In examining Churchill’s trials, Arnn does not dodge controversy, nor does he pull his punches. His chapter on “Strategy and Empire” will provoke those who want to condemn Churchill as an old-fashioned, racist imperialist. Arnn argues effectively that the British Empire made a signal contribution to the victory in both world wars. He poses the fascinating counterfactual question: “An independent India, governed by Gandhi and the Congress Party, might not have come to the aid of Britain and the rest of the allies in either world war. Would Britain have survived?” (103). Arnn’s provocative question underscores the dangerous trials through which Churchill and Britain passed during the Second World War, and how history might have taken a jarringly different turn for the worse if the resources of the British Empire had not been arrayed against the Axis menace. One need only look at the baleful consequences of Éamon de Valera’s Ireland remaining neutral during the war to get an appreciation for the significance of Arnn’s counterfactual question.

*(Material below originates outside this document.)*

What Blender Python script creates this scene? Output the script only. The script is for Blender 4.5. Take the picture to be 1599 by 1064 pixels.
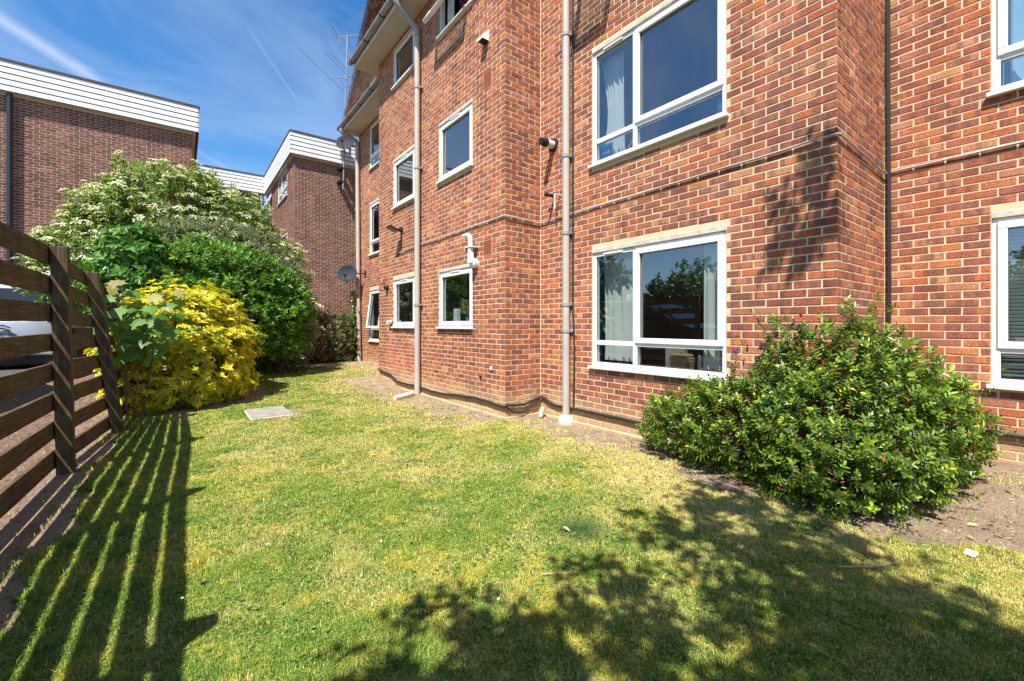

Churchill’s actions to defend a liberal constitutional order at home present another trial explored by Arnn. The rise of socialism as a force in British politics and society, in Churchill’s eyes, went against that order. In this political trial, Churchill faced strong opposition. Churchill was unrepentant in his opposition to socialism’s siren calls to restructure society. Arnn tellingly notes: “Churchill was as relentless in resisting socialism as were its supporters in advancing it” (141). The general election debacle of 1945 showed just how strong was the socialist impulse in British life. Despite election setbacks and political ostracism, Churchill remained committed to the rule of law, the principles of limited government, and the enterprise made possible by the free market. He also understood that, after the hardships and sacrifices suffered by the British people during both world wars, socialism’s allure would prove even more seductive. “When they [that is, the British people] rejected him,” Arnn writes, “he carried on their service, according to his own lights, seeking agreement with them” (240). Arnn maintains that Churchill sought to educate and to inspire the people of the Western democracies to greatness. To Arnn, Churchill “was as much a teacher as a statesman, as much given to explaining as he was to convincing” (251).

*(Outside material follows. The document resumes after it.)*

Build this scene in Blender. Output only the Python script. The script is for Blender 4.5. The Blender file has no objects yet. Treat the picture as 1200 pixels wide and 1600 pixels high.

Larry Arnn has brought to the forefront these important questions about statecraft and ethics, the trials of war, and the demands on leaders of a political life in an open society. To those who would mock Churchill and the values for which he fought, Arnn comes to the defense and offers a rebuke. Arnn’s book provides insight not only into Churchill’s leadership, but into the enduring problems that confront today’s leaders in the liberal democracies, engaged as we are in new trials against extremist non-state terrorists and authoritarian challengers, intent on destroying the global order underwritten by the United States since 1945. Churchill’s Trial deserves a wide readership and will richly repay those who read it.

John H. Maurer is the Alfred Thayer Mahan Professor of Sea Power and Grand Strategy at the Naval War College in Newport, Rhode Island, where he teaches a popular course on Sir Winston Churchill as a statesman, strategist, politician, soldier, and war leader.